Prosecution – Harshness of The Soft Law

The Service Tax provisions are considered as softer in comparison to other indirect tax laws. However, when the demand raised against the assessee is more than Rs. 50,00,000/- (ruppees fifty lakhs) there are certain provisions which enable the government to prosecute such an assessee. Prosecution mainly takes place under section 89 and 90, whereas Section 91 of the Finance Act, 1994 deals with the provisions regarding arrest of a person.

Power to arrest under the provision of the Finance Act was removed in the year 1998 and was reintroduced in the year 2013. The Commissioner through an officer of the Central Excise, not below the rank of Superintendent, can launch an arrest only when he has reasons to believe that an offence has been committed under section 89(1)(i) or (ii) of the Finance Act, 1994. Any person arrested under Section 91 can be released on bail by any Assistant Commissioner or a Deputy Commissioner in a similar manner that a person is released on bail from a Police Station by a Police Officer.

Section 89 of the Finance Act 1994, provides with the basic reasons for initiating a prosecution against an assessee and the same was mainly introduced to develop a holistic compliance culture among the tax payers. Encouraging voluntary compliance and introduction of penalties based on the gravity of offences are some important principles which guide the changes made in the year 2013-2014, in the penal provisions governing service tax. While minor technical omission or commission has been made punishable with simple penal measures, prosecution is meant to contain and tackle certain specified serious violations.

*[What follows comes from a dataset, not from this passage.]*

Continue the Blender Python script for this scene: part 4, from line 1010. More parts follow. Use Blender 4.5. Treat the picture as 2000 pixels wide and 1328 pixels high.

Offences such as knowingly evasion of payment of service tax, availing and utilizing credit without actual receipt of taxable services either fully or partially in violation of the rules prevailing under the provisions of service tax, maintaining false books of account or failing to supply information, where the amount due is more than Rs.50,00,000/- (rupees fifty lakhs), are non-cognizable or bailable offences. Such offences would be punishable with a period of imprisonment of not less than 6 months and not exceeding 3 years. Secondly if an assessee collects any amount as service tax but fails to pay the amount so collected to the credit of the Central Government beyond a period of six months from the date on which such payment becomes due then the same would be considered as a cognizable or a non-bailable. Suh offences are punishable with a period of imprisonment for not less than 6 months and not exceeding 7 years where the amount due to be paid exceeds Rs.50,00,000/-.

 

Though the provision of service tax is considered to be assessee friendly in nature, the assesse shall be vigilant and shall avoid the harshness shown by the law at times. It is well said that prevention is better than cure and the same should be followed dealing with the Service Tax department.